Source data:
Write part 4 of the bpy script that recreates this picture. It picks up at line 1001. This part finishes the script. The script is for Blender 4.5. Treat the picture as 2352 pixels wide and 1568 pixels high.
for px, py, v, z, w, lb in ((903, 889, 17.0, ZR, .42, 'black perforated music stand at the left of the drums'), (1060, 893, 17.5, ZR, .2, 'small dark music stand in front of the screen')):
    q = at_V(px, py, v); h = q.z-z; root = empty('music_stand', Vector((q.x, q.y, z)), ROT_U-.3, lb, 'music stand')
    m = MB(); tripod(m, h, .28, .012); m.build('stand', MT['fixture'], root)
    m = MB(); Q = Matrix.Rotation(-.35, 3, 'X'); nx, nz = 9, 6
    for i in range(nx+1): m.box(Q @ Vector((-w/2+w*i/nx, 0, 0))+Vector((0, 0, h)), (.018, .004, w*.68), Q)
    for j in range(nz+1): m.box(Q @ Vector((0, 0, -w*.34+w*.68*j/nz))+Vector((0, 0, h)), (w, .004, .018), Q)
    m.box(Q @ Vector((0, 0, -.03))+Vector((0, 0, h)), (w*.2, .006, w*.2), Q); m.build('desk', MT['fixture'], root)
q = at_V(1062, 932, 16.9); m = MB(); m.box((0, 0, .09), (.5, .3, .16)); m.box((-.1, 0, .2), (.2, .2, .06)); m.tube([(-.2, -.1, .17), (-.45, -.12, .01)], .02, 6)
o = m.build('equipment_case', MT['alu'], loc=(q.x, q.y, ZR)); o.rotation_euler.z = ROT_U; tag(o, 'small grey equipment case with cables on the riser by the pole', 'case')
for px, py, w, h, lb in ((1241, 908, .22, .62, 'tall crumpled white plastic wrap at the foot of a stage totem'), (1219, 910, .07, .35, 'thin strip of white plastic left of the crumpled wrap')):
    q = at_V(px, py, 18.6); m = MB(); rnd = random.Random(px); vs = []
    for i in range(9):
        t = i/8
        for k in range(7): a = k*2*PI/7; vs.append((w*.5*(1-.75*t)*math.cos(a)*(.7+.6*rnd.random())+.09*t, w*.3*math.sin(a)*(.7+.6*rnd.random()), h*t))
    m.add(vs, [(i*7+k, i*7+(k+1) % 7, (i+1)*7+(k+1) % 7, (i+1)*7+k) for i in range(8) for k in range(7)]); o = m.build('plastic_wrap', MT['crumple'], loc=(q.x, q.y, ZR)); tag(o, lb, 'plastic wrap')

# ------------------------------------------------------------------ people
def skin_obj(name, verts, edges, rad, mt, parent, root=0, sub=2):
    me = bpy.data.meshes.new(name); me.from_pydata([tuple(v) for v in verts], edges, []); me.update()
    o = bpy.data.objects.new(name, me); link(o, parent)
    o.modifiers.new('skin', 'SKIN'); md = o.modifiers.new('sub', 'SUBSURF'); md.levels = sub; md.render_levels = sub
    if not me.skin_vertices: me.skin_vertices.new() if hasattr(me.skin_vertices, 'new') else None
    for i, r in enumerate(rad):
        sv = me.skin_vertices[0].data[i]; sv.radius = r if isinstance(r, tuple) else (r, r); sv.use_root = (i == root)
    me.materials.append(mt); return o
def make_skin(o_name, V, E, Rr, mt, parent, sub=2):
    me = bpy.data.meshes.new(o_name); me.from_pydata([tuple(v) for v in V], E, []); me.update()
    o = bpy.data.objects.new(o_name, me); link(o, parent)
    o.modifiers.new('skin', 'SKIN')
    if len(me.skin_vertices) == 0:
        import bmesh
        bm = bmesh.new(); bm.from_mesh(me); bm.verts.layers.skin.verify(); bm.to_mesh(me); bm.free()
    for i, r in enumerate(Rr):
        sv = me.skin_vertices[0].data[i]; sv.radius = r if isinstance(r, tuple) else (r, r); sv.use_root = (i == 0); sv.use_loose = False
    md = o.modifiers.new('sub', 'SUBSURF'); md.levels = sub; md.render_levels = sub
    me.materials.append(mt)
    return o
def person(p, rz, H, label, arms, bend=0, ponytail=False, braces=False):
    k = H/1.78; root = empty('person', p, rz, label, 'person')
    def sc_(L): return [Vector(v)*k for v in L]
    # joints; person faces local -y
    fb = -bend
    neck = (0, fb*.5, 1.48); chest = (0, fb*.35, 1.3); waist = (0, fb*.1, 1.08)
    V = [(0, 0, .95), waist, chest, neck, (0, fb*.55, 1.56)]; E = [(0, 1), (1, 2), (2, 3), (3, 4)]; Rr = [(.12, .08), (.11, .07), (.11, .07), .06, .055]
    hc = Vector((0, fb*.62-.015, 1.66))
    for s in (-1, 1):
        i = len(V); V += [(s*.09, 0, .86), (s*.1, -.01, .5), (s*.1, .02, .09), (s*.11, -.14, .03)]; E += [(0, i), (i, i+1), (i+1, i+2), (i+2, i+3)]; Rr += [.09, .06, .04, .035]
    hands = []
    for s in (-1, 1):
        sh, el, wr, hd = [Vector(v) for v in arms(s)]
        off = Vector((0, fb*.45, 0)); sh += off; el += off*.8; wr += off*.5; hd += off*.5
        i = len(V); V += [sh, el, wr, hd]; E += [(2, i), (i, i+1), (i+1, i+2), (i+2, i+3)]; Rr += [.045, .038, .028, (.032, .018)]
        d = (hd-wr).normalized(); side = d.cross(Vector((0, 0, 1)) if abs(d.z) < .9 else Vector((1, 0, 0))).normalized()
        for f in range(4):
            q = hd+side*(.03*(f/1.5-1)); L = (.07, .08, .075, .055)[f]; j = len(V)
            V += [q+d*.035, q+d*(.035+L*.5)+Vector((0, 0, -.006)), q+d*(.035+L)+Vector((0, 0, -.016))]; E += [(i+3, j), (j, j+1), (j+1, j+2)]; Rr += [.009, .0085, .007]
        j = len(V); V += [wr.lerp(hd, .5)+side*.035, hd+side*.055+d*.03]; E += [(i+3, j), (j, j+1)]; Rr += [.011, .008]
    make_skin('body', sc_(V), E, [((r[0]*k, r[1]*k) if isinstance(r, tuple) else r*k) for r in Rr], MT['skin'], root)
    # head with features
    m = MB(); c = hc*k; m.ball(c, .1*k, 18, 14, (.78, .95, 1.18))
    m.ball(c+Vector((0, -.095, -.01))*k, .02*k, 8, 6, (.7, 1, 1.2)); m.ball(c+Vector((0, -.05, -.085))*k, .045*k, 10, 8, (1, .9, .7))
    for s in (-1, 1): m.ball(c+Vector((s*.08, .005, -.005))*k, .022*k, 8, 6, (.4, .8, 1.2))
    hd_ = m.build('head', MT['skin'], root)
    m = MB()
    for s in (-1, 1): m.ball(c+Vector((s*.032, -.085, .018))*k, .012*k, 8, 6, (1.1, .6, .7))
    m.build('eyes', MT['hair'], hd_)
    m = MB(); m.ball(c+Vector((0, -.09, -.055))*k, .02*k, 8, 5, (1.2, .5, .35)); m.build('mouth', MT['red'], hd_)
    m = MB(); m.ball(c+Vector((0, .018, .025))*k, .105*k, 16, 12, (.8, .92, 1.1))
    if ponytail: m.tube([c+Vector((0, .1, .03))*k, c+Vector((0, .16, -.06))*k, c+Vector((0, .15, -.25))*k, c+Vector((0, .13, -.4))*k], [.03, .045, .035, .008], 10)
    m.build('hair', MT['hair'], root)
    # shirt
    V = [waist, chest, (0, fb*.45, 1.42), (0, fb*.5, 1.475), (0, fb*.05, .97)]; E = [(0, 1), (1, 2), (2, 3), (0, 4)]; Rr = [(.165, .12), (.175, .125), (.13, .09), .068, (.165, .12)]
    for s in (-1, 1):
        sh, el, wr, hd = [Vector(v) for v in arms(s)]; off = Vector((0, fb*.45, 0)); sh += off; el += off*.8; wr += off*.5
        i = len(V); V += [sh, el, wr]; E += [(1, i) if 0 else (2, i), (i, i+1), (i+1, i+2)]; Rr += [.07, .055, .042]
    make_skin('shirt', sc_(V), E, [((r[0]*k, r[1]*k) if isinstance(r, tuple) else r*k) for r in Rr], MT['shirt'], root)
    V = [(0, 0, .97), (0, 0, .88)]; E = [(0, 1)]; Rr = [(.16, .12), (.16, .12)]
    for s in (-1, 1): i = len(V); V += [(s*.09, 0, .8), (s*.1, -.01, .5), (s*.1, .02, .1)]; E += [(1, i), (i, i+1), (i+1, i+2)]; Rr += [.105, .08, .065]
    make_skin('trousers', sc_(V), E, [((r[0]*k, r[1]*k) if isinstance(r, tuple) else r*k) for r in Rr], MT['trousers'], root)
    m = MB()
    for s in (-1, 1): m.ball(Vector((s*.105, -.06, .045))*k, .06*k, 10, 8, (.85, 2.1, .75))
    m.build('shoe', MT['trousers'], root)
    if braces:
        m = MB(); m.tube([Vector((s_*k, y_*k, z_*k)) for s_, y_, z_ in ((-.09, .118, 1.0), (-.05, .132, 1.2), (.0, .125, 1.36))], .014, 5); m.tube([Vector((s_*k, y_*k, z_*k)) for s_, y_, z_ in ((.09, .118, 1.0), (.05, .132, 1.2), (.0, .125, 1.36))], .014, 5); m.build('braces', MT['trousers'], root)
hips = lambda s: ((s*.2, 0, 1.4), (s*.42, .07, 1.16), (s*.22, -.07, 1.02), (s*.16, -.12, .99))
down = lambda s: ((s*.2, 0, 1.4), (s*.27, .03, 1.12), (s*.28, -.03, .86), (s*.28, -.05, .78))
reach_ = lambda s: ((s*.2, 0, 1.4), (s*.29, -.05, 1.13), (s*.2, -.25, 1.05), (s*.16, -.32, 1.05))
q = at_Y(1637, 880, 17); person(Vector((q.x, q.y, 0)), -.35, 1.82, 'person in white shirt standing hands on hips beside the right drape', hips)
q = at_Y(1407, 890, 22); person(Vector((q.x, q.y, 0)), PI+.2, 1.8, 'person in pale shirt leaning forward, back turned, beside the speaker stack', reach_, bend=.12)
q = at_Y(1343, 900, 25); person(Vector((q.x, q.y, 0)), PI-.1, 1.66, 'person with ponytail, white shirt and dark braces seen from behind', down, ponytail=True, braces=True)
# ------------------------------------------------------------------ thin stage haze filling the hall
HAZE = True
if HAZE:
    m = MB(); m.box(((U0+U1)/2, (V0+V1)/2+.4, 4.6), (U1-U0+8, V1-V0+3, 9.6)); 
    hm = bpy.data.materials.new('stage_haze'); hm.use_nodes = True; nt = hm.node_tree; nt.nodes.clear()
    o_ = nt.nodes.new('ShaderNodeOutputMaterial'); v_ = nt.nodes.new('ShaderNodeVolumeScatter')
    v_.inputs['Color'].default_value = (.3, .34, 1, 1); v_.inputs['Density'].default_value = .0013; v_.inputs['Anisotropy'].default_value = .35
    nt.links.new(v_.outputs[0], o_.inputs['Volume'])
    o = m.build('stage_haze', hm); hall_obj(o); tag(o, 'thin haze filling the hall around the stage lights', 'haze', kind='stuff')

Directive:
Repeat exactly, please, each line from the beginning of the data through the line with "m.add(vs, [(i*7+k, i*7+(k+1)" in it, and only those lines.

The solution:
Write part 4 of the bpy script that recreates this picture. It picks up at line 1001. This part finishes the script. The script is for Blender 4.5. Treat the picture as 2352 pixels wide and 1568 pixels high.
for px, py, v, z, w, lb in ((903, 889, 17.0, ZR, .42, 'black perforated music stand at the left of the drums'), (1060, 893, 17.5, ZR, .2, 'small dark music stand in front of the screen')):
    q = at_V(px, py, v); h = q.z-z; root = empty('music_stand', Vector((q.x, q.y, z)), ROT_U-.3, lb, 'music stand')
    m = MB(); tripod(m, h, .28, .012); m.build('stand', MT['fixture'], root)
    m = MB(); Q = Matrix.Rotation(-.35, 3, 'X'); nx, nz = 9, 6
    for i in range(nx+1): m.box(Q @ Vector((-w/2+w*i/nx, 0, 0))+Vector((0, 0, h)), (.018, .004, w*.68), Q)
    for j in range(nz+1): m.box(Q @ Vector((0, 0, -w*.34+w*.68*j/nz))+Vector((0, 0, h)), (w, .004, .018), Q)
    m.box(Q @ Vector((0, 0, -.03))+Vector((0, 0, h)), (w*.2, .006, w*.2), Q); m.build('desk', MT['fixture'], root)
q = at_V(1062, 932, 16.9); m = MB(); m.box((0, 0, .09), (.5, .3, .16)); m.box((-.1, 0, .2), (.2, .2, .06)); m.tube([(-.2, -.1, .17), (-.45, -.12, .01)], .02, 6)
o = m.build('equipment_case', MT['alu'], loc=(q.x, q.y, ZR)); o.rotation_euler.z = ROT_U; tag(o, 'small grey equipment case with cables on the riser by the pole', 'case')
for px, py, w, h, lb in ((1241, 908, .22, .62, 'tall crumpled white plastic wrap at the foot of a stage totem'), (1219, 910, .07, .35, 'thin strip of white plastic left of the crumpled wrap')):
    q = at_V(px, py, 18.6); m = MB(); rnd = random.Random(px); vs = []
    for i in range(9):
        t = i/8
        for k in range(7): a = k*2*PI/7; vs.append((w*.5*(1-.75*t)*math.cos(a)*(.7+.6*rnd.random())+.09*t, w*.3*math.sin(a)*(.7+.6*rnd.random()), h*t))
    m.add(vs, [(i*7+k, i*7+(k+1) % 7, (i+1)*7+(k+1) % 7, (i+1)*7+k) for i in range(8) for k in range(7)]); o = m.build('plastic_wrap', MT['crumple'], loc=(q.x, q.y, ZR)); tag(o, lb, 'plastic wrap')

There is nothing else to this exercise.